While specific embodiments of the invention have been described in detail, it will be appreciated by those skilled in the art that various modifications and alternatives to those details could be developed in light of the overall teachings of the disclosure. Accordingly, the particular arrangements disclosed are meant to be illustrative only and not limiting as to the scope of the inventions which, is to be given the full breadth of the claims appended and, any and all equivalents thereof.

Claims

1. A solid oxide fuel cell comprising:

at least one flat support tube having a first side, a second side, and an outer surface; and

at least one interconnection electrically deposited to the full surface of the outer surface of one side of the tube;

wherein the at least one support tube comprises a solid electrolyte layer that is deposited over an outer surface of the support tube;

wherein at least one anode is applied over the electrolyte.

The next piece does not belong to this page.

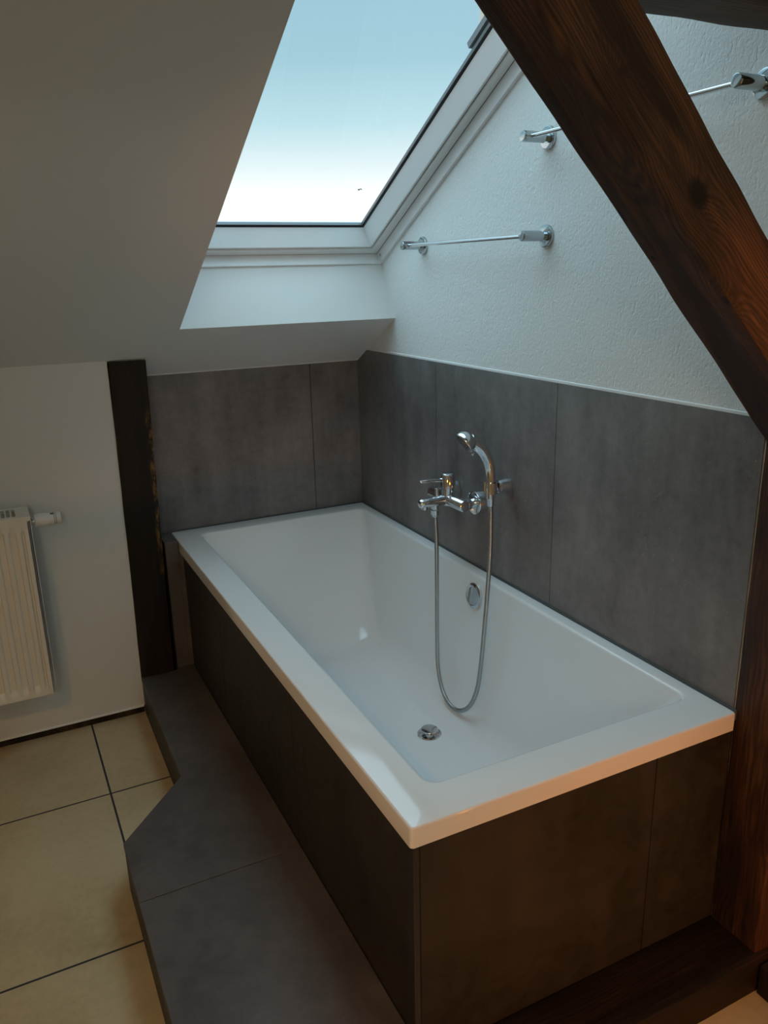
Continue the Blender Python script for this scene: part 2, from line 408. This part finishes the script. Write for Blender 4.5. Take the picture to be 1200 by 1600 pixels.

2. The fuel cell of claim 1 wherein an oxidant is introduced to the support tube by an air feed tube.

3. The fuel cell of claim 1 wherein the anode is made of at least one of Ni felts, Ni screen and combinations thereof.

4. The fuel cell of claim 1 wherein the masking material is a metal.

5. The fuel cell of claim 1 wherein the masking material is nickel.

6. The fuel cell of claim 1 further comprising ribs adapted to conduct electricity.

7. A solid oxide fuel cell comprising:

at least one flat support tube having a first side, a second side, and an outer surface;

ribs adapted to conduct electricity; and

at least one interconnection deposited to at least a majority of the surface of the outer surface of one side of the tube;

wherein the at least one support tube comprises a solid electrolyte layer that is deposited over an outer surface of the support tube; and

wherein at least one anode is applied over the electrolyte.

8. The fuel cell of claim 6 further comprising a means for introducing an oxidant to the support tube.

9. The fuel cell of claim 8 wherein the means for introducing an oxidant to the support tube is an air feed tube.

10. The fuel cell of claim 7 wherein the anode is made of Ni felts, Ni screen or Ni screen and Ni foam combination.

11. The fuel cell of claim 7 wherein the masking material is a metal.

12. The fuel cell of claim 7 wherein the masking material is nickel.

13. A solid oxide fuel cell comprising:

at least one flat support tube having a first side, a second side, and an outer surface;

at least one interconnection deposited to at least a majority of the surface of the outer surface of one side of the tube;

ribs adapted to conduct electricity about the outer surface of the support tube;

an air feed tube adapted to introduce an oxidant to the support tube;

wherein the at least one support tube comprises a solid electrolyte layer that is deposited over an outer surface of the support tube; and

wherein at least one anode is applied over the electrolyte.

14. The fuel cell of claim 13 wherein the anode is made at least one of Ni felts, Ni screen and combinations thereof.